> [Given instruction]
Of the lines below, how many hold the string "scene"? Give only the number.

☆ ☆ ☆ ☆

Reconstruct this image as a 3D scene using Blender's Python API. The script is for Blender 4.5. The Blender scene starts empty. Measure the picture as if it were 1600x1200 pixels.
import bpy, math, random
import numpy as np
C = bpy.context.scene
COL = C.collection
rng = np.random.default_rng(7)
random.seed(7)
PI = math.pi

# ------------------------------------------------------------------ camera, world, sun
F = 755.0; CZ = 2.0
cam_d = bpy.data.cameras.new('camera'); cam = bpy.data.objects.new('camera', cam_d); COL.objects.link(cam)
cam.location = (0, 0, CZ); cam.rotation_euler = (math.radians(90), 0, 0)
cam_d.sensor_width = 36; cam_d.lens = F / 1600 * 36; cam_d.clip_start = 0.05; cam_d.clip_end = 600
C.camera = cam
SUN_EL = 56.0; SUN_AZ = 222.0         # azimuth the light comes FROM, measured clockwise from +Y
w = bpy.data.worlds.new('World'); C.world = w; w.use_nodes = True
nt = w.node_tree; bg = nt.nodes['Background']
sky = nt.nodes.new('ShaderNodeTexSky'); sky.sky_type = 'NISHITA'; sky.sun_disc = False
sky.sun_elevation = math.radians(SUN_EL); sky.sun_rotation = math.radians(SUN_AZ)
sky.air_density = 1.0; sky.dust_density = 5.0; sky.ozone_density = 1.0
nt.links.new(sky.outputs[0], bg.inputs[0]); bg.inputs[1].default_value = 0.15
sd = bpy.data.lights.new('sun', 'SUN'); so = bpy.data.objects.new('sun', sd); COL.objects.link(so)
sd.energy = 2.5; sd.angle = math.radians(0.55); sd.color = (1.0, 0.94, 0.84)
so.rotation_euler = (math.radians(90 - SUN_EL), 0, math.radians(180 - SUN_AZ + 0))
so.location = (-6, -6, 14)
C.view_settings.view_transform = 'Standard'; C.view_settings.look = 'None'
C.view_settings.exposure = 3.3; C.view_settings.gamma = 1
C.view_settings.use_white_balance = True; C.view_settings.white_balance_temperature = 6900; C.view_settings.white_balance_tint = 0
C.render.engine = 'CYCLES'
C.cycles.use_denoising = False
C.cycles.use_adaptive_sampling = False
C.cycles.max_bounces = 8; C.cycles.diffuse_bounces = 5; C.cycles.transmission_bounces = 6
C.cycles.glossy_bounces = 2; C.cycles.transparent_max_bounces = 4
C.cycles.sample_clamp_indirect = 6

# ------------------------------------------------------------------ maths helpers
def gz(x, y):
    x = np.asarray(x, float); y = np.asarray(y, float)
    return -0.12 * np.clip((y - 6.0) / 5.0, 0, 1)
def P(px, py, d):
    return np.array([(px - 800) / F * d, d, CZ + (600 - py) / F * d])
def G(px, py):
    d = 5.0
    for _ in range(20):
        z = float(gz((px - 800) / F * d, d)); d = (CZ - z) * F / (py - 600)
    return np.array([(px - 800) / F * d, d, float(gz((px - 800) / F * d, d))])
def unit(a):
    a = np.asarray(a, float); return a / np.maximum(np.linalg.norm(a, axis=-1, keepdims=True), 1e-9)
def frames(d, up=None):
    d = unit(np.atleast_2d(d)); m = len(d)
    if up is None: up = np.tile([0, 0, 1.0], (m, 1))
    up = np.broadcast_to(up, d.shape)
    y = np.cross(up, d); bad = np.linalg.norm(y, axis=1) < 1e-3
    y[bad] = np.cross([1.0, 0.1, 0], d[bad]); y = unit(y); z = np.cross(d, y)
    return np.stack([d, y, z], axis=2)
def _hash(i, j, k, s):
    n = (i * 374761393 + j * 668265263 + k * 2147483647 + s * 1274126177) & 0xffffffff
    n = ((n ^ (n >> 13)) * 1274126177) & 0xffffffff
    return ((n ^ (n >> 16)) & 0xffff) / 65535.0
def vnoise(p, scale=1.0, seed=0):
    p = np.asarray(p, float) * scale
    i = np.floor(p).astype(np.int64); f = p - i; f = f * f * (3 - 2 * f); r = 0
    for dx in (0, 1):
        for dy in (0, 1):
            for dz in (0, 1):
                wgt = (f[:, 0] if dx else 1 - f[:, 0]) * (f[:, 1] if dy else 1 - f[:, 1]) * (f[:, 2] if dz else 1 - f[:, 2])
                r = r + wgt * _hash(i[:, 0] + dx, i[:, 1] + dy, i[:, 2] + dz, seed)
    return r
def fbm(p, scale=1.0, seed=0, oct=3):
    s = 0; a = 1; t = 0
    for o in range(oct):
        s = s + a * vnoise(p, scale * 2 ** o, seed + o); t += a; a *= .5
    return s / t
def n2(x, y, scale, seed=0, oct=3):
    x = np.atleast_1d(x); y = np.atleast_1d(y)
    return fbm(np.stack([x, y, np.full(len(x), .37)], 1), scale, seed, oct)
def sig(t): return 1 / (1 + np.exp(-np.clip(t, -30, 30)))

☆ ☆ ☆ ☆

> [Final answer]
2